-- START OF DATA ENTRIES --

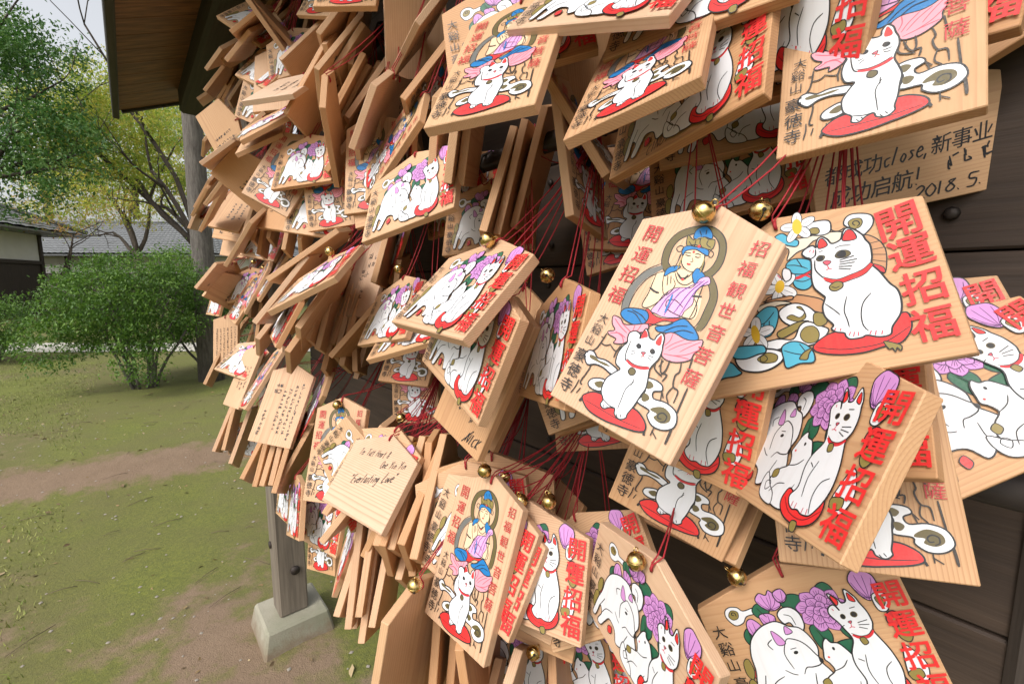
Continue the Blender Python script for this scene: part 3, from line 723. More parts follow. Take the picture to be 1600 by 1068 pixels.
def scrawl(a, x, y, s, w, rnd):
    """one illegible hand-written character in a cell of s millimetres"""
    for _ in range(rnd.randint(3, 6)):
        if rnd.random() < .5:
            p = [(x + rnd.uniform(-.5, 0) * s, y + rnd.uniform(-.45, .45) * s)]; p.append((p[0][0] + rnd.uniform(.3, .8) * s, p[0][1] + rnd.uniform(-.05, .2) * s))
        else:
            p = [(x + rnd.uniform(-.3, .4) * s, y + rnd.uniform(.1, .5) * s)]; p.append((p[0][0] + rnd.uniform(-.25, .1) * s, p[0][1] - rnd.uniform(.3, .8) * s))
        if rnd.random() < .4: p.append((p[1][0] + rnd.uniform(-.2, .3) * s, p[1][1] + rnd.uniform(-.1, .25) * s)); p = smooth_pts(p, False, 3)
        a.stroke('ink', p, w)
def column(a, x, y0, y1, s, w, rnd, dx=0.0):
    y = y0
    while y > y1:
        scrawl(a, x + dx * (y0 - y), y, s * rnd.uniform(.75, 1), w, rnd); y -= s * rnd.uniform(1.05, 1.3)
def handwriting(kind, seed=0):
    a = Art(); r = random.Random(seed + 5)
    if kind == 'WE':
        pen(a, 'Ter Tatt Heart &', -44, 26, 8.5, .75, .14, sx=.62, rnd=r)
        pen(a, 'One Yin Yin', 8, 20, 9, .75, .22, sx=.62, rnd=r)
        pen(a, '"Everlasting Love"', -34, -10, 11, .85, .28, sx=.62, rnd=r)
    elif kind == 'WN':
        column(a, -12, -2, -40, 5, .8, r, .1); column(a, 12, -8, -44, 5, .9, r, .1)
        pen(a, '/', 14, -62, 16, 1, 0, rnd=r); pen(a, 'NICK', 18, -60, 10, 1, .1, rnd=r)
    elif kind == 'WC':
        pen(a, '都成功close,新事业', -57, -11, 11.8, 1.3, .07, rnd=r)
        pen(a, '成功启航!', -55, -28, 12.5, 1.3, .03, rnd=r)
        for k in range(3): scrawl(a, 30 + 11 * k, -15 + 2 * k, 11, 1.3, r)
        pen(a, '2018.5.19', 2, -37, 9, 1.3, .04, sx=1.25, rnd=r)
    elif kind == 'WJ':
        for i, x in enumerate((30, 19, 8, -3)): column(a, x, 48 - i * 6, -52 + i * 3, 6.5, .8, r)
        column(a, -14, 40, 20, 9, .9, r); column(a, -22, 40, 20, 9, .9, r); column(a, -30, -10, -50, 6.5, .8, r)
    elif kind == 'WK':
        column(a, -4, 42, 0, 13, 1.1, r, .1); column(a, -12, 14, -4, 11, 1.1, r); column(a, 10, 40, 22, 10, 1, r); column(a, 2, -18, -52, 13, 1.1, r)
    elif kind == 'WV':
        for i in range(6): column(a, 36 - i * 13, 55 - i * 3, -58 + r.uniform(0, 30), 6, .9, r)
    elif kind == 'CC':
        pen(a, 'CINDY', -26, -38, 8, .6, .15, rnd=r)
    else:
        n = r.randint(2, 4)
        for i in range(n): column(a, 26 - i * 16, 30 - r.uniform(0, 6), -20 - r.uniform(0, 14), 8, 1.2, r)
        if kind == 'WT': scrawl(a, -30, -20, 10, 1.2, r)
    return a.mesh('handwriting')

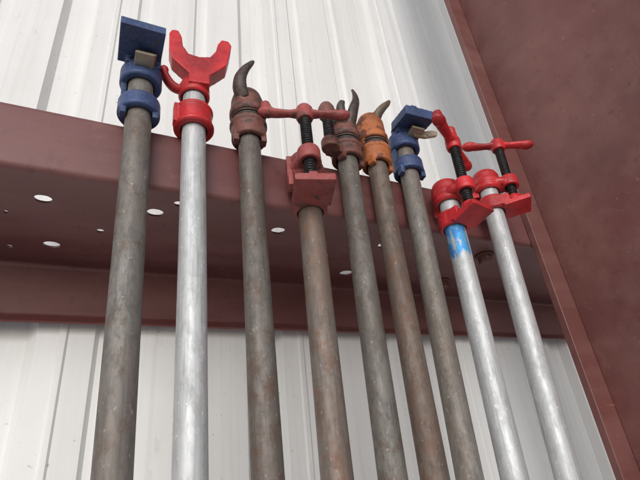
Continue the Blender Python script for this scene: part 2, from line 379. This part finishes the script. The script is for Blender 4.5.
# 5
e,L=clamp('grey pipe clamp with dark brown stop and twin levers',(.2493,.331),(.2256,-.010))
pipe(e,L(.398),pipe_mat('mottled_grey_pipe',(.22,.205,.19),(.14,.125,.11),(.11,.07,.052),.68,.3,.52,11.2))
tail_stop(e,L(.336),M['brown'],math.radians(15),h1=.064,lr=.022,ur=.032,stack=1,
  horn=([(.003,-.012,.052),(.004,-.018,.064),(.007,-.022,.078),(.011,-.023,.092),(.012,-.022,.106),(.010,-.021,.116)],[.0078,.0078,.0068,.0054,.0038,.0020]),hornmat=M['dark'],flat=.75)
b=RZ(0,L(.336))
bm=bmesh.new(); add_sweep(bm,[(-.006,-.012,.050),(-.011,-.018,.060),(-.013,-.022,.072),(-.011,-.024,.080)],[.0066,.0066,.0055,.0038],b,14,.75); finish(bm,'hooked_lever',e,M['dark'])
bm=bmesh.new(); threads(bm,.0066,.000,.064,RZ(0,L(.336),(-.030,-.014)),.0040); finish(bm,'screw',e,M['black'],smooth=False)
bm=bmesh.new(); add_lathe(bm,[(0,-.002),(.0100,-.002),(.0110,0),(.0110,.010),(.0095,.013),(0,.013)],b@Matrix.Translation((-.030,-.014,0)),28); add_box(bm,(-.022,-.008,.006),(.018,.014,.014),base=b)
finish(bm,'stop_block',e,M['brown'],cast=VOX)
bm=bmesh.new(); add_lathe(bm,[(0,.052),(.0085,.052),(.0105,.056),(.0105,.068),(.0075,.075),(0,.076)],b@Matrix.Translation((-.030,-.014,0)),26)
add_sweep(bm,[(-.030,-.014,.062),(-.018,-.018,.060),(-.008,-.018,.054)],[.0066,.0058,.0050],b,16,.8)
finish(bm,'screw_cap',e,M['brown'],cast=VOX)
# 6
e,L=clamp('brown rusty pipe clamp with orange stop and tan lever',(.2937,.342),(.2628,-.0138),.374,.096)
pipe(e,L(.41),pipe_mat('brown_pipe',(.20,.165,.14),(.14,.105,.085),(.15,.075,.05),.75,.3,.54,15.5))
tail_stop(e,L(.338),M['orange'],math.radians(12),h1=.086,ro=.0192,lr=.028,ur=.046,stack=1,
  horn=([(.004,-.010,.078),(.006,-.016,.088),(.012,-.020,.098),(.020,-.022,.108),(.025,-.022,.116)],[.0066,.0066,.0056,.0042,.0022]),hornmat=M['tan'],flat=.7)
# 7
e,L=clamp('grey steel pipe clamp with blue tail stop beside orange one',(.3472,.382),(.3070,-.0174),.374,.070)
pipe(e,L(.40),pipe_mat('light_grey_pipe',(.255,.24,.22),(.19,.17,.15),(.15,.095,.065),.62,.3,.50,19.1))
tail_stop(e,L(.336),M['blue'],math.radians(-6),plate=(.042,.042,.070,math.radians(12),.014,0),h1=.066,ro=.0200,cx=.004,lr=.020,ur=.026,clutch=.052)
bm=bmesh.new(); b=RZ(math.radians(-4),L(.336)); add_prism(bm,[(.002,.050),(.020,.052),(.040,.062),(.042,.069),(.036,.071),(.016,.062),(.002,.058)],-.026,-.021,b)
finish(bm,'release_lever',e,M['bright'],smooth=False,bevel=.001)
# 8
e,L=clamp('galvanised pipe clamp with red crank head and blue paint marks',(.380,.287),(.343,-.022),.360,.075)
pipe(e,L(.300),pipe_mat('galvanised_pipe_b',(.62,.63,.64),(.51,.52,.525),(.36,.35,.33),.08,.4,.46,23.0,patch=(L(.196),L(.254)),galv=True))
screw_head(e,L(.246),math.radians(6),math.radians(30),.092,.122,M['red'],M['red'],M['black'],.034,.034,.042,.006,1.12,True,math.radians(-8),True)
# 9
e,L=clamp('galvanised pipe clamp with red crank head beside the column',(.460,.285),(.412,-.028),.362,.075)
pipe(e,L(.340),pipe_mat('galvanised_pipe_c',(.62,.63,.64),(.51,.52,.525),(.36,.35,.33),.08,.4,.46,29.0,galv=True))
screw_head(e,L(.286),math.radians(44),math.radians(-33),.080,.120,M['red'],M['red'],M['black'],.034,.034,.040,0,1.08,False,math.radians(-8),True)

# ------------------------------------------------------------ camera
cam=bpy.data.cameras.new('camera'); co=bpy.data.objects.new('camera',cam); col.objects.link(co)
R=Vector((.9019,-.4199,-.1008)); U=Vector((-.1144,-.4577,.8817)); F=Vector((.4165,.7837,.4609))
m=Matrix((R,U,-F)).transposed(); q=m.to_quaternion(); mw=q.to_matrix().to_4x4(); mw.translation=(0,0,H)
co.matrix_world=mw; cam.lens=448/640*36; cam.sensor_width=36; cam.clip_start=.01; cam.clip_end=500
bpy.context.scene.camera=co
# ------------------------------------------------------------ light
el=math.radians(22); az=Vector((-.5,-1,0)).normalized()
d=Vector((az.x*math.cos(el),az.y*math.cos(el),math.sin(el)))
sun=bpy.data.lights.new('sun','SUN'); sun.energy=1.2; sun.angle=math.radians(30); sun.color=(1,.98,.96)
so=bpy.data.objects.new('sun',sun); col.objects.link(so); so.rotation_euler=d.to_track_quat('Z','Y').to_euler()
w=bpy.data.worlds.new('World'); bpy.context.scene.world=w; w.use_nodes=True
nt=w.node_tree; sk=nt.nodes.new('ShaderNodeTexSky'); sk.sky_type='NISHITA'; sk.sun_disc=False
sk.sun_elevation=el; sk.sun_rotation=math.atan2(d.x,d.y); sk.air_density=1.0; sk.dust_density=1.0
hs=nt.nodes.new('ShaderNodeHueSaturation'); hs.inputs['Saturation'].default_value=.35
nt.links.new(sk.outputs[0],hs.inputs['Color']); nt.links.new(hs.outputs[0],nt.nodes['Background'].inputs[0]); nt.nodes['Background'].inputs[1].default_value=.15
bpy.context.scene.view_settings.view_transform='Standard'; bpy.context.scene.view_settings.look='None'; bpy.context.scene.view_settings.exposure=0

-- END OF DATA ENTRIES --

* _PROMPT_: Write out each line of the data that holds the string "Continue".

* _OUTPUT OF THE TASK_:
Continue the Blender Python script for this scene: part 3, from line 723. More parts follow. Take the picture to be 1600 by 1068 pixels.
Continue the Blender Python script for this scene: part 2, from line 379. This part finishes the script. The script is for Blender 4.5.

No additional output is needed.